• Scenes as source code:

■ ■ ■ ■ ■

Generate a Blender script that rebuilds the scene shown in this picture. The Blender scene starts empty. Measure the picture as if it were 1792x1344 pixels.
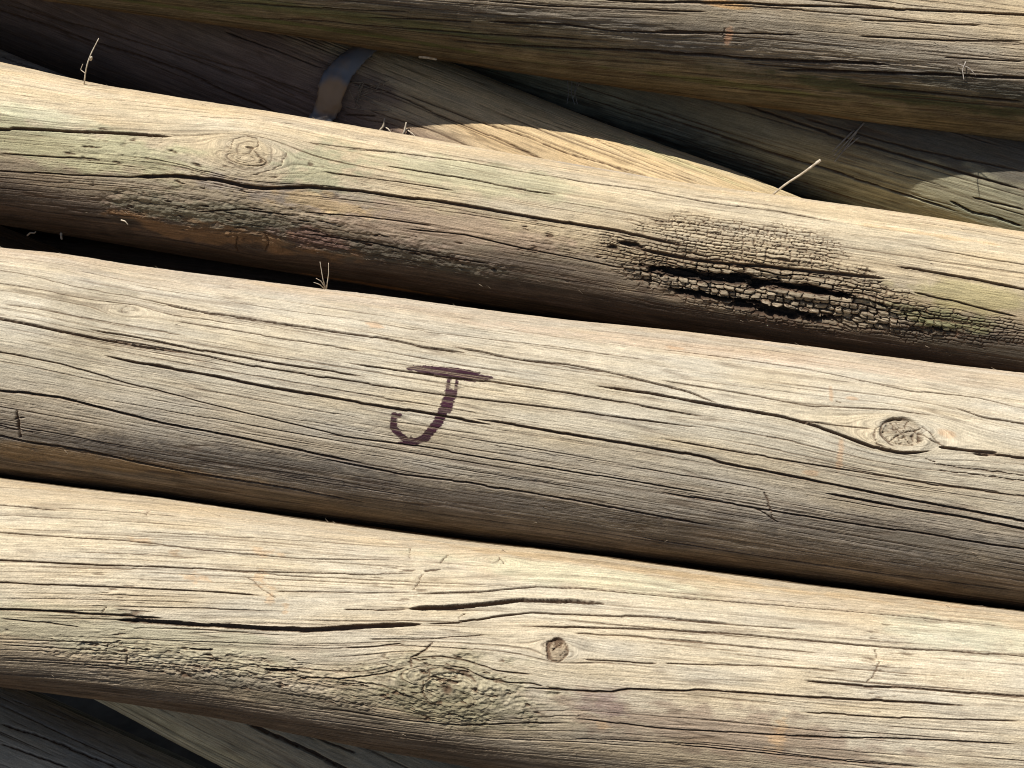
import bpy, math
import numpy as np
from mathutils import Matrix, Vector

# ------------------------------------------------------------------ camera, sky, sun, exposure
S = bpy.context.scene
COL = S.collection
PW, PH = 1792.0, 1344.0                 # reference measuring frame
HFOV = math.radians(40.0)
F = PW / 2 / math.tan(HFOV / 2)         # focal length in measuring units
PITCH = math.radians(35.0)
CAM = np.array([0.0, 0.0, 0.93])
RIGHT = np.array([1.0, 0, 0])
UP = np.array([0, math.sin(PITCH), math.cos(PITCH)])
BACK = np.array([0, -math.cos(PITCH), math.sin(PITCH)])
cd = bpy.data.cameras.new('camera')
cam = bpy.data.objects.new('camera', cd)
COL.objects.link(cam)
M = Matrix((list(RIGHT) + [0], list(UP) + [0], list(BACK) + [0], [0, 0, 0, 1])).transposed()
M.translation = Vector(CAM)
cam.matrix_world = M
cd.sensor_fit = 'HORIZONTAL'
cd.angle = HFOV
cd.clip_start = 0.01
cd.clip_end = 500
S.camera = cam

SUN_CAM = np.array([-0.32, 0.70, 0.645])
SUN = SUN_CAM[0] * RIGHT + SUN_CAM[1] * UP + SUN_CAM[2] * BACK
SUN /= np.linalg.norm(SUN)
w = bpy.data.worlds.new('World')
S.world = w
w.use_nodes = True
nt = w.node_tree
bg = nt.nodes['Background']
sky = nt.nodes.new('ShaderNodeTexSky')
sky.sky_type = 'NISHITA'
sky.sun_disc = False
sky.sun_elevation = math.asin(SUN[2])
sky.sun_rotation = math.atan2(SUN[0], SUN[1])
nt.links.new(sky.outputs[0], bg.inputs[0])
bg.inputs[1].default_value = 0.048
ld = bpy.data.lights.new('sun', 'SUN')
ld.energy = 4.4
ld.angle = math.radians(0.5)
ld.color = (1.0, 0.955, 0.89)
lo = bpy.data.objects.new('sun', ld)
COL.objects.link(lo)
lo.rotation_euler = Vector(SUN).to_track_quat('Z', 'Y').to_euler()
lo.location = (-1, -1, 4)
vs = S.view_settings
vs.view_transform = 'Standard'
vs.look = 'None'
vs.gamma = 1
vs.use_curve_mapping = False
vs.exposure = 0.25
S.cycles.filter_width = 1.0


# ------------------------------------------------------------------ maths helpers
def unproj(px, py, d):
    """point at depth d (metres along the view axis) -> camera axes"""
    px, py, d = np.broadcast_arrays(np.asarray(px, float), np.asarray(py, float), np.asarray(d, float))
    return np.stack([(px - PW / 2) / F * d, -(py - PH / 2) / F * d, -d], -1)


def project(P):
    d = -P[..., 2]
    return P[..., 0] / d * F + PW / 2, -P[..., 1] / d * F + PH / 2


def to_world(P):
    return CAM + P[..., 0:1] * RIGHT + P[..., 1:2] * UP + P[..., 2:3] * BACK


_T = {}


def vn(x, y, seed=0):
    """value noise, -1..1"""
    if seed not in _T:
        _T[seed] = np.random.RandomState(seed + 11).uniform(-1, 1, (512, 512)).astype(np.float32)
    T = _T[seed]
    xi = np.floor(x); yi = np.floor(y)
    fx = (x - xi).astype(np.float32); fy = (y - yi).astype(np.float32)
    fx = fx * fx * fx * (fx * (fx * 6 - 15) + 10); fy = fy * fy * fy * (fy * (fy * 6 - 15) + 10)
    xi = xi.astype(np.int64) & 511; yi = yi.astype(np.int64) & 511
    x1 = (xi + 1) & 511; y1 = (yi + 1) & 511
    a = T[xi, yi] * (1 - fx) + T[x1, yi] * fx
    b = T[xi, y1] * (1 - fx) + T[x1, y1] * fx
    return a * (1 - fy) + b * fy


def fbm(x, y, seed=0, o=4, gain=.5):
    s = 0; a = 1; n = 0
    for k in range(o):
        s = s + a * vn(x * 2 ** k + 3.7 * k, y * 2 ** k + 9.1 * k, seed + k)
        n += a; a *= gain
    return s / n


def sst(a, b, x):
    t = np.clip((x - a) / (b - a), 0, 1)
    return t * t * (3 - 2 * t)


def smooth_interp(x, xs, ys, sig=50.):
    """piecewise linear with linear extrapolation, softened"""
    xs = np.asarray(xs, float); ys = np.asarray(ys, float)

    def f(q):
        r = np.interp(q, xs, ys)
        r = np.where(q < xs[0], ys[0] + (q - xs[0]) * (ys[1] - ys[0]) / (xs[1] - xs[0]), r)
        r = np.where(q > xs[-1], ys[-1] + (q - xs[-1]) * (ys[-1] - ys[-2]) / (xs[-1] - xs[-2]), r)
        return r
    offs = np.linspace(-2, 2, 13); wt = np.exp(-offs ** 2 / 2); wt /= wt.sum()
    return sum(wi * f(x + o * sig) for o, wi in zip(offs, wt))


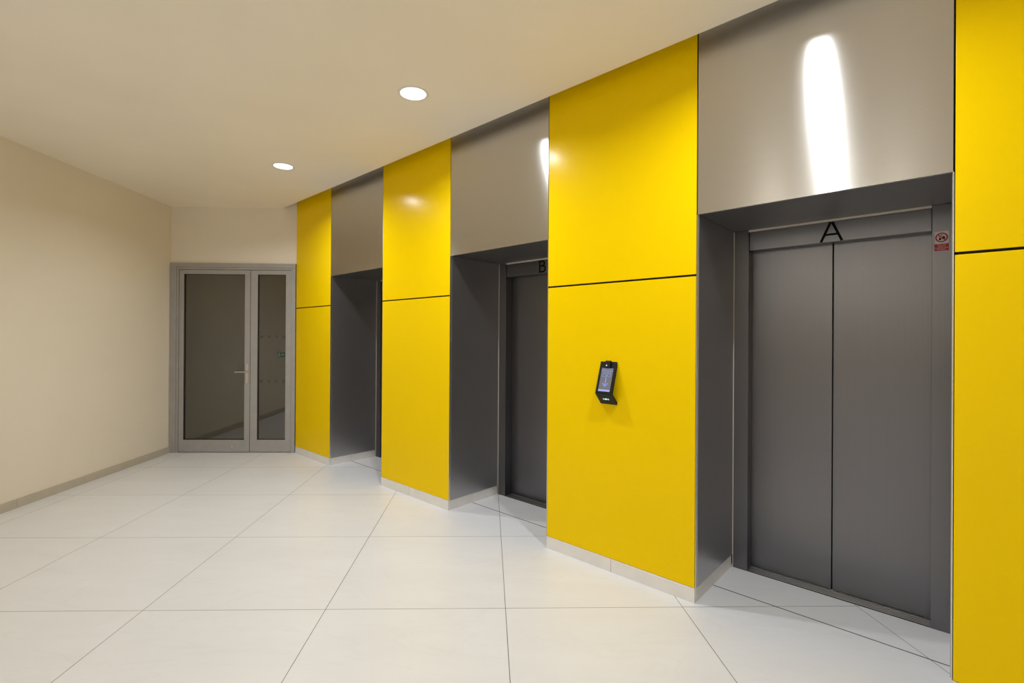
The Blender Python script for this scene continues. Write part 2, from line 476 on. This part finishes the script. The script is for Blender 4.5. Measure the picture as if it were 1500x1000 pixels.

■ ■ ■ ■ ■

• The task: Leave the pictures out and reproduce exactly the lines from the top of the listing above through the line with "S.camera = cam".

• Response to the exercise:
Generate a Blender script that rebuilds the scene shown in this picture. The Blender scene starts empty. Measure the picture as if it were 1792x1344 pixels.
import bpy, math
import numpy as np
from mathutils import Matrix, Vector

# ------------------------------------------------------------------ camera, sky, sun, exposure
S = bpy.context.scene
COL = S.collection
PW, PH = 1792.0, 1344.0                 # reference measuring frame
HFOV = math.radians(40.0)
F = PW / 2 / math.tan(HFOV / 2)         # focal length in measuring units
PITCH = math.radians(35.0)
CAM = np.array([0.0, 0.0, 0.93])
RIGHT = np.array([1.0, 0, 0])
UP = np.array([0, math.sin(PITCH), math.cos(PITCH)])
BACK = np.array([0, -math.cos(PITCH), math.sin(PITCH)])
cd = bpy.data.cameras.new('camera')
cam = bpy.data.objects.new('camera', cd)
COL.objects.link(cam)
M = Matrix((list(RIGHT) + [0], list(UP) + [0], list(BACK) + [0], [0, 0, 0, 1])).transposed()
M.translation = Vector(CAM)
cam.matrix_world = M
cd.sensor_fit = 'HORIZONTAL'
cd.angle = HFOV
cd.clip_start = 0.01
cd.clip_end = 500
S.camera = cam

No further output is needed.